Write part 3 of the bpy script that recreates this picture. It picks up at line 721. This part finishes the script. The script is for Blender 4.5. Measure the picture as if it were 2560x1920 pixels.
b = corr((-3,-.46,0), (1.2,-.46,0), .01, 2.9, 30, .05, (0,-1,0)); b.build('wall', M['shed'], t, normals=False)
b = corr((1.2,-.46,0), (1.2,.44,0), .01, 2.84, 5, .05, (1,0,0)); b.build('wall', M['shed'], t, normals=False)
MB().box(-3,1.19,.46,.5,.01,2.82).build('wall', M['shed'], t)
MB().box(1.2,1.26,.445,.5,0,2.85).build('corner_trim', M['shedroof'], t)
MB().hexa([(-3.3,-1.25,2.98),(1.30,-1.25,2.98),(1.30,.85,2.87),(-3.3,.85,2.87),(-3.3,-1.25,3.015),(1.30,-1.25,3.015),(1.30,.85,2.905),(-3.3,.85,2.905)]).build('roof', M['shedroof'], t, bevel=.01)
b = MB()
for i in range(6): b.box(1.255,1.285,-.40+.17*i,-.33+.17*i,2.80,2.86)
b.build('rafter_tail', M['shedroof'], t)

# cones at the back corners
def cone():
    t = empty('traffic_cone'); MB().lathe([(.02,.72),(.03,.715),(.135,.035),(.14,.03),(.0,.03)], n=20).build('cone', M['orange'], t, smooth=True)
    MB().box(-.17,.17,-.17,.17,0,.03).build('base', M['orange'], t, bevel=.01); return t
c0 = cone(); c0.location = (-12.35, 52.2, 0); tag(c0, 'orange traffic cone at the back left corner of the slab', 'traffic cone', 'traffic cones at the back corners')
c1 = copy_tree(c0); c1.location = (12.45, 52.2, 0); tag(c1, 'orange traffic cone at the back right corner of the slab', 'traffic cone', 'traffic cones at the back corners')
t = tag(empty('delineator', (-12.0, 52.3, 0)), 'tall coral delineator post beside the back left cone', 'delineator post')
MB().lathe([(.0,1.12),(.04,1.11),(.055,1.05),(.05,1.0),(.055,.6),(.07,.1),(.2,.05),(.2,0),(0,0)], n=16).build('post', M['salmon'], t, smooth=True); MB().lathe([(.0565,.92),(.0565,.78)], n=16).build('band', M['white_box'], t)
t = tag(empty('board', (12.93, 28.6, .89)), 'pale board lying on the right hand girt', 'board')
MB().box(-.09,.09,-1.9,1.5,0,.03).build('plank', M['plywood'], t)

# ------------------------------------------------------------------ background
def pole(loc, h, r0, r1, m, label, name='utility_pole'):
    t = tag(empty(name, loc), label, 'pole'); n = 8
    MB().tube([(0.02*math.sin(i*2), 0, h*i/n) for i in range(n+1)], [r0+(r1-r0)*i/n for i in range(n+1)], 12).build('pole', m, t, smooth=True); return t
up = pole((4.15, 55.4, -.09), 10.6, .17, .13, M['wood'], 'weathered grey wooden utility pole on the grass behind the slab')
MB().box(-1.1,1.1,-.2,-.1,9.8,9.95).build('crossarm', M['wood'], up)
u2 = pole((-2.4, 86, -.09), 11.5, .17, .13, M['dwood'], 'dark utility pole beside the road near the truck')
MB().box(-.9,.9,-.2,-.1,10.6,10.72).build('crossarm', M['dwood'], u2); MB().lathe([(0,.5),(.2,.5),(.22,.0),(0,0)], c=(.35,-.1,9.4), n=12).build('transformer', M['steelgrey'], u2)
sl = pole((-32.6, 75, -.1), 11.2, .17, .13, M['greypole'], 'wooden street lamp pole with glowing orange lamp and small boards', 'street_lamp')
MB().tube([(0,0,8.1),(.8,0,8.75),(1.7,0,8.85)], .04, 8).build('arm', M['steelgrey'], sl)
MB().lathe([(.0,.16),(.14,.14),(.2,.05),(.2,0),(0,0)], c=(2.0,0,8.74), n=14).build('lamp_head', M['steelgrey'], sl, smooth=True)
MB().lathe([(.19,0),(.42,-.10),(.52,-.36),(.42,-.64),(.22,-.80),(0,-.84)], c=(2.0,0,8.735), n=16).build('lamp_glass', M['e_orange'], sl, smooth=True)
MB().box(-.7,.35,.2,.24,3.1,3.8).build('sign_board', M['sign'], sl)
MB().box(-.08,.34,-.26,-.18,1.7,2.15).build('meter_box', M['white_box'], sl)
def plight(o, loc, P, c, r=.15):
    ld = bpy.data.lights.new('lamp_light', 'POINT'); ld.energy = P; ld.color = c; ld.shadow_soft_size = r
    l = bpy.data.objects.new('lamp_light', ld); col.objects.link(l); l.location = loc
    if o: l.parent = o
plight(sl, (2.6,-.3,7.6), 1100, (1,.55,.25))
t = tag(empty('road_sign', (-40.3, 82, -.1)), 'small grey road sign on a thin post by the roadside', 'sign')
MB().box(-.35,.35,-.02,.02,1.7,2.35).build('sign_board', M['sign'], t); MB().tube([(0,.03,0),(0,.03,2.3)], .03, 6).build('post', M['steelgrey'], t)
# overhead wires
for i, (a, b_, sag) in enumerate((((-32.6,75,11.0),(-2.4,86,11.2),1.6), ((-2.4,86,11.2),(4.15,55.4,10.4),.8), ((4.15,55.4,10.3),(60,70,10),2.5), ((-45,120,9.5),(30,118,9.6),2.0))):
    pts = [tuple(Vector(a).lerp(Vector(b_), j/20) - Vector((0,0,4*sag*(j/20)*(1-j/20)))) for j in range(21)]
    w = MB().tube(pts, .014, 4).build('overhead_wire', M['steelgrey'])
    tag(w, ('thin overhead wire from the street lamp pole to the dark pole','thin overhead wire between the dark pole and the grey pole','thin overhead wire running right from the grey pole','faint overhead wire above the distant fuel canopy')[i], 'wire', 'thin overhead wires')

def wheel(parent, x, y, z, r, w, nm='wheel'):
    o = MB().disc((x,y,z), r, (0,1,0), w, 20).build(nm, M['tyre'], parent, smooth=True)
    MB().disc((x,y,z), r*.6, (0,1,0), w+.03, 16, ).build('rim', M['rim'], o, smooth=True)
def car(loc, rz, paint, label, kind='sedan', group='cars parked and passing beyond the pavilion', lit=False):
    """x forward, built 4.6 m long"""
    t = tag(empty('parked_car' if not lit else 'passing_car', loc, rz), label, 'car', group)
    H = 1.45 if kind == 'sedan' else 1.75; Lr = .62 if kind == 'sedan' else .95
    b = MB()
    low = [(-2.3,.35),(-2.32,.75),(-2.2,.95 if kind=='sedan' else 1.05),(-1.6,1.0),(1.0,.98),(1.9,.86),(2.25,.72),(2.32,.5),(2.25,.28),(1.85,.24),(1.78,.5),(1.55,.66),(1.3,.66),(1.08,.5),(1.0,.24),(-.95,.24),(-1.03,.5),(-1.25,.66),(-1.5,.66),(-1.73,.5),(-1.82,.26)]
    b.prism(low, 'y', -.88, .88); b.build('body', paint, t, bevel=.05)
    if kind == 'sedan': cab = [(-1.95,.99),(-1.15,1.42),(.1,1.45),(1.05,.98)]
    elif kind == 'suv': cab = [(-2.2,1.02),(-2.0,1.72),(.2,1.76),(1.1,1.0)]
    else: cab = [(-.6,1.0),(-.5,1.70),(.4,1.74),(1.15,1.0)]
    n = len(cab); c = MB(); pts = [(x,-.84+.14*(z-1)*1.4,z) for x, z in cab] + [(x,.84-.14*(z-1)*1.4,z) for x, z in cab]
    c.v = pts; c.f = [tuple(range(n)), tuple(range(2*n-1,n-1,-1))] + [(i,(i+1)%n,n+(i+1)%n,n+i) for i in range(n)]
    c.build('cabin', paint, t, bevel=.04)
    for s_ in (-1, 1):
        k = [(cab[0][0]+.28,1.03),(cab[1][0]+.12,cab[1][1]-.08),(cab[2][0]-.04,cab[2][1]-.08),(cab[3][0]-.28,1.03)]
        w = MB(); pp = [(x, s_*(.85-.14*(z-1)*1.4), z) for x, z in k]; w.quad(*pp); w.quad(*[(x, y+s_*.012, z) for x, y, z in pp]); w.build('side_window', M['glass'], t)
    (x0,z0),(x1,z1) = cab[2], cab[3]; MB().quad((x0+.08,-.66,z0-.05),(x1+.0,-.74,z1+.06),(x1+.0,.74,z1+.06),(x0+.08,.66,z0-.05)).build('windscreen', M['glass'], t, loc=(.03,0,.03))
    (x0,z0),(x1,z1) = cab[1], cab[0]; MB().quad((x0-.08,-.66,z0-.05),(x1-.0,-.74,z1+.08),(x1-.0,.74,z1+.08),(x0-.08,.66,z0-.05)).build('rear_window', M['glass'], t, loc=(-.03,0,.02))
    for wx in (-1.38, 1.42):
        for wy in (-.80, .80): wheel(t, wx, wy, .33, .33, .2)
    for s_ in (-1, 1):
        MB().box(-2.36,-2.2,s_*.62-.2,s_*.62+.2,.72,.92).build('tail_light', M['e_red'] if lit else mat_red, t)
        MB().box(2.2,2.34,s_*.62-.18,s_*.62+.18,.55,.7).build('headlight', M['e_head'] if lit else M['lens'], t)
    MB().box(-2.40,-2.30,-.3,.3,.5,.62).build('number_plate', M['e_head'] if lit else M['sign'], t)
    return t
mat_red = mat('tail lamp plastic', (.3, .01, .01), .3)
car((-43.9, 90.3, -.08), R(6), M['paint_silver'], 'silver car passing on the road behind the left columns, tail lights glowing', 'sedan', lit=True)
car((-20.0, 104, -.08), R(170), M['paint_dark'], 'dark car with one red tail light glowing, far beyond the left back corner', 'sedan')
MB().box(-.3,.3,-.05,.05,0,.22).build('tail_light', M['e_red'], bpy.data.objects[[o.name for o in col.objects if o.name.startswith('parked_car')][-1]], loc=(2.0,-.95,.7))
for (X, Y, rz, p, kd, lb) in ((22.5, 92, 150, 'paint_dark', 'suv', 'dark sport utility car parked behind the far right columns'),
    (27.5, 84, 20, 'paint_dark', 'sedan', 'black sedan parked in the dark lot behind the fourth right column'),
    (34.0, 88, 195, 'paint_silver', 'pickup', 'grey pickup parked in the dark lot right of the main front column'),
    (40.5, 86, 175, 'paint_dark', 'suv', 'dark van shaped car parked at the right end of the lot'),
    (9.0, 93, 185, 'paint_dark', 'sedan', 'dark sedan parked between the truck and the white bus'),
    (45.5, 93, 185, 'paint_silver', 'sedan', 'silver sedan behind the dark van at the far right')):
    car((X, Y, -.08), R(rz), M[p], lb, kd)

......

** Problem requirements **
Repeat, word for word, the lines from the opening of the material through the line containing "b.build('rafter_tail', M['shedroof'], t)".

** Problem solution **
Write part 3 of the bpy script that recreates this picture. It picks up at line 721. This part finishes the script. The script is for Blender 4.5. Measure the picture as if it were 2560x1920 pixels.
b = corr((-3,-.46,0), (1.2,-.46,0), .01, 2.9, 30, .05, (0,-1,0)); b.build('wall', M['shed'], t, normals=False)
b = corr((1.2,-.46,0), (1.2,.44,0), .01, 2.84, 5, .05, (1,0,0)); b.build('wall', M['shed'], t, normals=False)
MB().box(-3,1.19,.46,.5,.01,2.82).build('wall', M['shed'], t)
MB().box(1.2,1.26,.445,.5,0,2.85).build('corner_trim', M['shedroof'], t)
MB().hexa([(-3.3,-1.25,2.98),(1.30,-1.25,2.98),(1.30,.85,2.87),(-3.3,.85,2.87),(-3.3,-1.25,3.015),(1.30,-1.25,3.015),(1.30,.85,2.905),(-3.3,.85,2.905)]).build('roof', M['shedroof'], t, bevel=.01)
b = MB()
for i in range(6): b.box(1.255,1.285,-.40+.17*i,-.33+.17*i,2.80,2.86)
b.build('rafter_tail', M['shedroof'], t)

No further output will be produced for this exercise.